Since I rent a place, there's no sensible way to set up network cables. So my network relies on Power LAN. Which is Voodoo. Everyone knows that it never ever reaches the advertised speed outside a lab. But I'm not asking for much. I had a couple of 650 Mbit connectors mixed with some older 200Mbit ones. And connection speeds in the bedroom were horrible. The Steam Link just did not work with that. With the sucky Wi-Fi it was at least somewhat usable - lots of freezes, stutters and shit, but bearable for slow paced adventure games.

So I thought maybe it would help to replace my mix of Power LAN adapters with all the same ones. I ordered four 1200 Mbit ones and it turned out okay in the hallway where speeds now reach up to 450mbit. However in the bedroom it still was not much more than 10 MBit.

Now because I know that Power LAN is Voodoo, I tried the power socket in the hallway right next to the bedroom door and that brought about 110 Mbit. Not too bad. I then switched the new 1200 adapter for an old 650 one and the speed was still about 110 MBit. So I guess it makes not a difference if you mix different speeds as long as they are nominally higher than what you can realistically reach.

So the new plan was this: send back two of the 1200 MBit adapter and use the old 650s instead. Use the hallway socket and lay down a cable into the bedroom. Not terribly sexy but bearable from an aesthetics standpoint.

However I need to connect two devices, the Smart TV (for Netflix and Youtube) and the Steam Link. So I needed a switch. I ordered a network cable and a switch from Amazon on Friday and they offered free same day delivery. Woot! I waited eagerly all day. DHL package tracking sucks though - you barely get any info until the mailman rings. The package finally arrived around 8pm. When I unpacked the switch, I properly read the labeling for the first time: “Fast Ethernet”. Shit, that's 100MBit max. I wanted my 110Mbit!

Back to Amazon on a Friday night. I picked a slightly more expensive Gigabit switch than necessary, just to be eligible for free overnight shipping.

The next day, Kaddi and I spend some time for neatly laying out the network cable, reordering aand fixing up all the other cables with cable ties - you know, making everything neat. Because in all those years I still seem not to have learned a thing about doing this kind of shit before testing the setup…

Anyway the new switch arrives in the evening and we hook it up and decide it's time for a game.

I boot up the Steam Link and it says that it cannot connect to the network and then freezes up. Shit. Reboot. This time we manage to start the game. Which freezes and stutters. A lot. Like unbearable lot.

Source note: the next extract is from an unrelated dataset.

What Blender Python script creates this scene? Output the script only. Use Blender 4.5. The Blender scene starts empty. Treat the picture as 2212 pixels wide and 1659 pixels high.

I notice the lights on the switch behave weird. They flicker as they should for a while, then they all go out at once, then come back up all together again. A bit of flicker and the same spiel again. As if the switch is resetting constantly.

What the actual fuck? I have no idea what that's supposed to be. So I grab one of my old 100 Mbit switches I still have lying around and wire it up instead. It works. From time to time the game stutters a bit with a slow network warning, but not too often. Maybe a bit less than it did when we used the Wi-Fi before.

So, I guess there's another piece of hardware going back to Amazon. I spent a lot of time and in the end, didn't really achieve anything. I dunno what the moral of this story is. But this is my blog. If there's any place where I can tell pointless stories, it's here.